The Dawn of Monotheism? Judean Religion(s) in the Persian and Early Hellenistic Period (5th-3rd cent. BCE) in Light of Iconographic, Epigraphic and Biblical Sources
Project
This project seeks to map the religious-historical landscape of Israel/Palestine in the Persian and early Hellenistic periods. It challenges the prevailing notion that Judean religion evolved in a simple linear way, progressing from polytheism, through monolatry, and ultimately monotheism in the post-exilic period, since this perspective is largely dependent on the biblical account and treats religious-historical processes as isolated and static phenomena. Instead, the project strikes a careful balance between biblical and extra-biblical sources, which demand critical evaluation in their own right, by using their specific methodologies and keeping their source-related problems or questions in minds.
It highlights the importance of iconography and especially religious symbols, as well as a variety of non-biblical texts (e.g., inscriptions, cuneiform tablets, papyri, ostraca), as independent sources of knowledge. This evidence is approached on the local level and also in terms of cultural contact, i.e., “foreign” influences (e.g., Persian, Egyptian, Greek), in order to detect processes of cross-cultural interaction that potentially impacted early and regionally diverse Yahwisms. Afterwards, it is possible to see how the biblical texts fit into this religious-historical picture, also by presenting new readings of this material.
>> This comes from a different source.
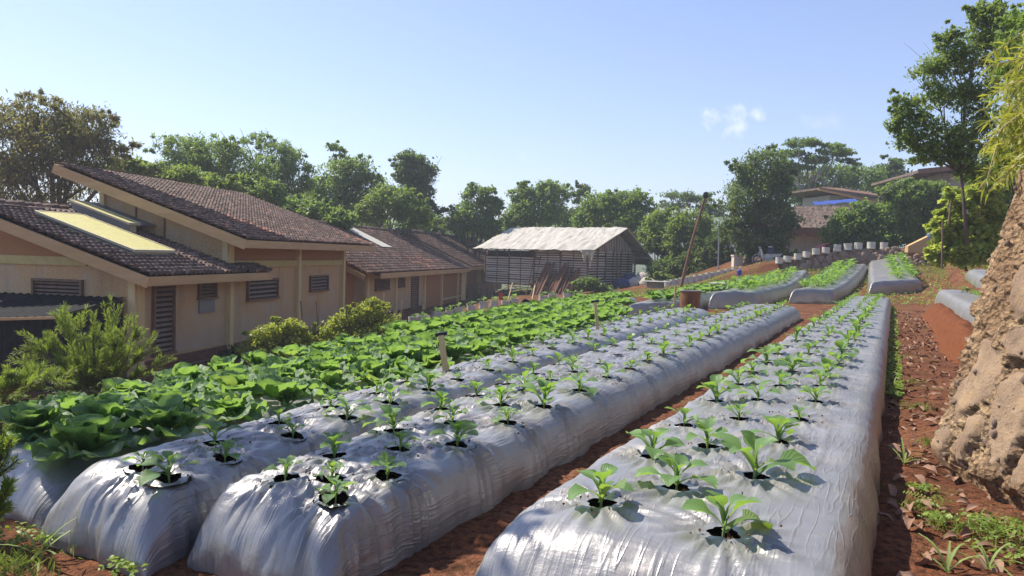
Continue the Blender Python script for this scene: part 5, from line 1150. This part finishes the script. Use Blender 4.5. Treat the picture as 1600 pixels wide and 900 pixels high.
tree('bamboo_grove_tree', 'big dark tree with rusty brown top at the far left behind the nearest house', 33, [(20, 215, 70, 55), (90, 230, 75, 60), (150, 235, 48, 55, 1), (60, 290, 95, 45, 1), (165, 285, 32, 40), (10, 290, 40, 45), (125, 200, 45, 35)], 'lf_bamboo', 26000, .24, -5, 1, .26, .7, r0=.3)
tree('feathery_tree', 'feathery green tree rising behind the tall slanted roof', 46, [(280, 232, 36, 22), (330, 245, 50, 30), (290, 275, 50, 28), (380, 262, 44, 32), (345, 300, 50, 25)], 'lf_mid', 17000, .26, -6, 2, .32, .5)
tree('feathery_tree', 'tree with drooping top tufts between the feathery tree and the gap', 50, [(405, 222, 22, 14), (440, 240, 32, 20), (460, 275, 34, 26), (420, 290, 45, 28), (450, 320, 40, 24)], 'lf_mid', 13000, .26, -6, 3, .32, .55)
tree('broad_tree', 'tree with one small flat tuft standing above its crown', 56, [(532, 231, 20, 9), (532, 248, 10, 8), (545, 270, 44, 22), (520, 305, 46, 30), (572, 290, 26, 22), (560, 325, 40, 22)], 'lf_mid', 14000, .27, -7, 4)
tree('broad_tree', 'tall narrow dark tree standing highest left of the sky gap', 62, [(640, 250, 22, 12), (655, 270, 25, 18), (648, 300, 25, 22), (660, 330, 28, 16), (632, 270, 16, 14)], 'lf_dark', 12000, .30, -7, 5, spread=.35)
tree('broad_tree', 'rounded yellowish green tree right behind the middle house', 52, [(610, 315, 40, 26), (645, 335, 32, 22), (580, 335, 26, 18)], 'lf_light', 9000, .26, -6, 6)
tree('broad_tree', 'bushy tree with orange tinged leaves just above the tall roof', 42, [(410, 300, 32, 20), (375, 285, 22, 14), (470, 330, 40, 20), (520, 345, 36, 16)], 'lf_mid', 11000, .24, -6, 7)
tree('low_thicket', 'low green thicket showing over the ridge of the tall roof', 38, [(240, 268, 30, 13), (290, 278, 38, 14), (205, 262, 25, 14), (345, 292, 36, 14)], 'lf_light', 11000, .22, -5, 8)
tree('broad_tree', 'rounded tree alone between the farthest house and the shed roof', 60, [(748, 305, 24, 15), (765, 325, 20, 16), (735, 335, 30, 22), (758, 355, 30, 18), (722, 352, 22, 16)], 'lf_mid', 11000, .28, -7, 9)
tree('low_thicket', 'dark thicket behind the ridge of the farthest house', 66, [(690, 352, 30, 14), (660, 358, 30, 12), (705, 345, 16, 10), (740, 372, 34, 14)], 'lf_dark', 7000, .28, -7, 10)
tree('broad_tree', 'two humped tree behind the left of the shed roof', 64, [(818, 305, 24, 14), (862, 302, 28, 18), (840, 332, 42, 24), (810, 345, 26, 14)], 'lf_mid', 14000, .28, -7, 11)
tree('broad_tree', 'small dark tuft of a tree above the middle of the shed roof', 74, [(905, 300, 15, 12), (900, 318, 9, 10), (895, 340, 28, 16)], 'lf_dark', 7000, .30, -8, 12)
tree('broad_tree', 'wide green tree behind the ridge end of the shed', 60, [(945, 322, 36, 20), (985, 318, 30, 20), (960, 345, 50, 22), (1012, 338, 24, 16), (920, 345, 28, 18)], 'lf_mid', 17000, .27, -7, 13)
tree('flat_topped_tree', 'far flat topped tree left of the leaning pole top', 85, [(1060, 306, 26, 5), (1090, 312, 22, 5), (1105, 325, 24, 5), (1050, 322, 24, 6), (1120, 335, 22, 5)], 'lf_dark', 6000, .34, -8, 14, .35, .1, cl=30)
tree('young_tree', 'pale green young tree with bare slim trunk right of the shed', 56, [(1035, 352, 28, 20), (1025, 380, 26, 18), (1050, 395, 22, 14)], 'lf_light', 10000, .24, -2.6, 15, r0=.12, trunk='palebark', base_px=1012)
tree('young_tree', 'pale green young tree directly behind the leaning pole', 54, [(1080, 352, 32, 22), (1068, 380, 30, 22), (1095, 385, 24, 22), (1080, 405, 30, 14)], 'lf_light', 12000, .24, -2.4, 16, r0=.12, trunk='palebark', base_px=1065)
tree('low_thicket', 'dark undergrowth behind the row of pots left of the big tree', 52, [(1110, 400, 26, 26), (1085, 418, 34, 16), (1130, 385, 18, 28), (1040, 420, 30, 16), (1140, 408, 16, 16)], 'lf_dark', 12000, .24, -3, 17)
tree('big_dark_tree', 'big dark round tree standing above the motorbike', 46.6, [(1190, 265, 42, 30), (1180, 310, 50, 34), (1205, 340, 40, 30), (1165, 355, 36, 30), (1195, 375, 40, 20), (1170, 388, 26, 14), (1215, 285, 25, 26), (1222, 360, 18, 20)], 'lf_dark', 26000, .21, -.9, 18, .5, .5, r0=.28, base_px=1163)
alb = [(1255, 224, 26, 6), (1305, 238, 26, 6), (1235, 240, 22, 6), (1275, 250, 26, 5), (1322, 252, 16, 4), (1248, 262, 24, 5), (1300, 228, 18, 4), (1225, 256, 18, 6)]
tree('flat_topped_tree', 'tall airy flat topped tree with layered crown against the sky', 66, alb, 'lf_mid', 12000, .28, -3, 19, .35, .05, r0=.26, trunk='palebark', cl=26, spread=.22)
tree('broad_tree', 'dense tree behind the white walled house and hut', 68, [(1250, 290, 34, 22), (1300, 278, 40, 22), (1345, 278, 36, 18), (1275, 310, 40, 22)], 'lf_mid', 14000, .28, -3, 20)
tree('broad_tree', 'pointed dark tree at the skyline left of the right-hand house', 70, [(1392, 258, 18, 12), (1390, 275, 26, 14), (1375, 290, 30, 14), (1410, 285, 18, 14)], 'lf_dark', 9000, .30, -3, 21)
tree('broad_bush', 'big dense green bush right in front of the thatched hut', 44.8, [(1335, 345, 32, 22), (1320, 365, 32, 22), (1355, 368, 36, 24), (1350, 330, 24, 14), (1330, 384, 36, 12)], 'lf_mid', 14000, .22, -.2, 22, .55, .3, cat='bush')
tree('broad_bush', 'tallest dense green bush between the hut and the right-hand house', 44.2, [(1415, 310, 32, 22), (1440, 330, 30, 24), (1400, 340, 34, 26), (1430, 362, 40, 22), (1385, 370, 34, 18), (1395, 300, 20, 14), (1450, 370, 22, 18), (1452, 303, 26, 20), (1420, 294, 26, 14), (1468, 330, 16, 30)], 'lf_mid', 22000, .22, 0, 23, .55, .3, cat='bush')
# slender tree on the right bank: sparse, with visible limbs
sl_l = [(1420, 215, 30, 22), (1440, 190, 34, 26), (1475, 150, 34, 26), (1460, 110, 34, 24), (1500, 90, 36, 28), (1540, 60, 36, 30), (1550, 20, 28, 22), (1520, 150, 34, 26), (1415, 165, 24, 20), (1560, 110, 30, 26), (1450, 235, 34, 16), (1495, 210, 40, 22), (1585, 40, 24, 30), (1480, 60, 20, 20), (1535, 190, 26, 22), (1400, 195, 14, 26), (1460, 225, 26, 14), (1530, 30, 24, 20), (1500, 245, 30, 18), (1545, 232, 30, 26), (1445, 252, 26, 10), (1520, 270, 24, 16)]
tree('slender_tree', 'slender airy tree with dark thin limbs leaning over the right bank', 20, sl_l, 'lf_light', 30000, .105, .6, 24, .5, .2, r0=.055, base_px=1508, shell=.2, cl=22, spread=.27)
# overhanging tree left of the frame: its shade dapples the ends of the beds
oc = [(-3.85, 6.2, 3.9, .7, .7, .45), (-4.6, 6.4, 4.2, .7, .6, .4), (-5.6, 6.6, 4.5, .8, .7, .5), (-6.4, 6.6, 4.0, .8, .7, .5), (-3.2, 5.6, 3.6, .5, .5, .35), (-5.0, 5.6, 4.9, .6, .6, .4)]
o = ob('shade_tree', None, loc=(-8.2, 5.2, -2.6)); tag(o, 'tree whose leafy limbs reach over the left foreground', 'tree', TREES)
pts, tint, d = crown_pts(oc, 1500, 77, .2, 30); V, Q, t = leaves_np(pts, .16, 77, .55, .3, tint); b_ = np.array([-8.2, 5.2, -2.6])
ob('crown', np_mesh('crown', V - b_, Q, M['lf_mid'], False, tint=t), o); m = MB(); limbs(m, (0, 0, 0), [tuple(np.array(q[:3]) - b_) for q in oc], .14, random.Random(4)); ob('trunk', m.mesh('trunk', M['trunk'], True), o)

tree('low_thicket', 'pale distant thicket filling the gaps behind the shed roof', 80, [(700, 365, 60, 22), (800, 362, 60, 18), (880, 360, 60, 18), (970, 358, 60, 20), (1040, 362, 50, 22), (1110, 370, 50, 26)], 'lf_light', 14000, .36, -8, 51)
tree('low_thicket', 'distant thicket behind the tall slanted roof and middle house', 62, [(330, 300, 60, 26), (430, 320, 60, 26), (520, 335, 60, 24), (610, 348, 60, 22), (250, 285, 50, 22), (180, 280, 50, 28)], 'lf_mid', 16000, .30, -8, 52)
tree('broad_bush', 'leafy mass filling the slope under the slender tree', 27, [(1545, 300, 30, 40), (1575, 260, 26, 40), (1520, 270, 20, 22), (1590, 320, 30, 40)], 'lf_light', 7000, .16, 1, 53, .5, .3, cat='bush', group='plants on the right bank')
# shrubs before the houses
def bush(name, label, Y, lobes_px, mt, n, size, bz_, seed, cat='shrub', group='shrubs before the houses', **k):
    return tree(name, label, Y, lobes_px, mt, n, size, bz_, seed, cat=cat, group=group, r0=.045, parts=('foliage', 'stems'), **k)
bush('shrub', 'smaller yellow green shrub left of the staked shrub', 20.5, [(410, 530, 28, 16), (438, 518, 26, 16), (460, 512, 20, 14), (425, 548, 34, 14), (390, 548, 24, 12), (470, 535, 24, 16)], 'lf_bush', 9000, .10, -3.2, 31, aspect=.55)
bush('shrub', 'larger yellow green shrub with thin stakes before the middle house', 22.5, [(545, 500, 30, 16), (580, 488, 26, 16), (525, 520, 34, 18), (600, 512, 34, 18), (560, 530, 50, 16), (625, 518, 20, 14), (588, 475, 16, 8)], 'lf_bush', 13000, .11, -3.2, 32, aspect=.55)
bush('shrub', 'low dark shrub at the foot of the cream post', 22.5, [(365, 552, 18, 10), (385, 560, 24, 10), (350, 560, 14, 8)], 'lf_dark', 2500, .11, -3.4, 33)
bush('shrub', 'dark sword leaved plant between the last house and the shed', 50, [(752, 470, 12, 9), (748, 476, 14, 8)], 'lf_dark', 1200, .30, -3.2, 34, aspect=.16, droop=-.4)
bush('shrub', 'bushy plant growing at the corner of the slatted shed', 47.5, [(918, 442, 16, 10), (905, 448, 14, 8), (935, 448, 14, 8), (948, 452, 14, 6)], 'lf_mid', 2500, .20, -2.7, 35)
bush('shrub', 'grey green leafy plant in front of the hut planks', 47, [(1222, 398, 16, 9), (1240, 400, 12, 8), (1210, 402, 10, 8)], 'lf_mid', 1800, .18, .3, 36)
bush('shrub', 'light green clump below the young trees beside the low ring', 47, [(1032, 432, 12, 8), (1020, 438, 10, 6), (1045, 436, 10, 6)], 'lf_light', 1500, .20, -2, 37)
for i, (a, b, Y) in enumerate([((478, 560), (470, 470), 20.8), ((500, 535), (494, 470), 21.5), ((543, 525), (541, 478), 22.2), ((560, 530), (554, 462), 22.4), ((595, 515), (600, 458), 23), ((625, 510), (628, 470), 24)]):
    p = Vector(at(*a, Y)); q = Vector(at(*b, Y)); o = ob('shrub_stake', MB().tube([(0, 0, -.3), q - p], .022, 6).mesh('shrub_stake', M['bamboo_brown' if i < 4 else 'bamboostake']), None, p)
    tag(o, f'{nth(i + 1)} from the left of the thin stakes rising out of the yellow shrubs', 'stake', 'thin stakes in the shrubs')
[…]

The project is carried out by two research teams at the University of Warsaw and the University of Graz, under the supervision of the historian Łukasz Niesiołowski-Spanò and the biblical scholar Katharina Pyschny respectively. The teams are working on selected textual (Warsaw: written biblical and non-biblical sources) and visual evidence (Graz: figurines, seals, coins). This international and interdisciplinary collaboration proposes new methodologies for combining biblical, iconographic, and epigraphic perspectives, thus redirecting the course of research on so-called Second Temple studies.